Bash is using a bison/yacc-generated parser, but just like with many other languages (C, perl, etc), it's not a "clean" parser, but it's also keeping some state separate/parallel to the grammar in the parser_state variable.

A flag kept in that state variable is PST_ASSIGNOK. That will be set when some builtin which was parsed as a WORD token had ASSIGNMENT_BUILTIN in its flags.

Such "assignment builtins" are local, typeset, declare, alias, export and readonly.

The PST_ASSIGNOK will direct the parser to consider parentheses as part of a WORD token when used after an assignment at the right of such a builtin. But it will NOT change the rules which determine whether the current token is actually an assignment: Since ${foo}=(...) is not an acceptable assignment, it will not be parsed as a single word, and the parentheses will trigger a syntax error just like in echo foo(bar).

After a command line was parsed, it will be expanded, and as part of the expansions, any compound assignment (WORD which was marked with W_COMPASSIGN) like var=(1 2) will be performed and replaced with var, which will then be passed as an argument to a builtin like declare. But if declare, after all the expansions, gets an argument of the form var=(...), it will parse and expand it itself again.

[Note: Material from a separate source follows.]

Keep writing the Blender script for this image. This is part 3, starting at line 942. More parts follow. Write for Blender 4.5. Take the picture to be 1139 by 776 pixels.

So, varname=foo; declare "$var=(1 2 3)" may be similar to declare foo='(1 2 3)'. Or to declare foo=(1 2 3), depending on whether the variable was already defined:

$ declare 'foo=(1 2 3)'; typeset -p foo
declare -- foo="(1 2 3)"
$ declare foo=(1); typeset -p foo
declare -a foo=([0]="1")
$ declare 'foo=(1 2 3)'; typeset -p foo
declare -a foo=([0]="1" [1]="2" [2]="3")

I don't think it's a good idea to rely on this corner case:

$ declare 'bar=(1 ( )'; typeset -p bar
declare -- bar="(1 ( )"
$ declare bar=(1); typeset -p bar
declare -a bar=([0]="1")
$ declare 'bar=(1 ( )'; typeset -p bar
bash: syntax error near unexpected token `('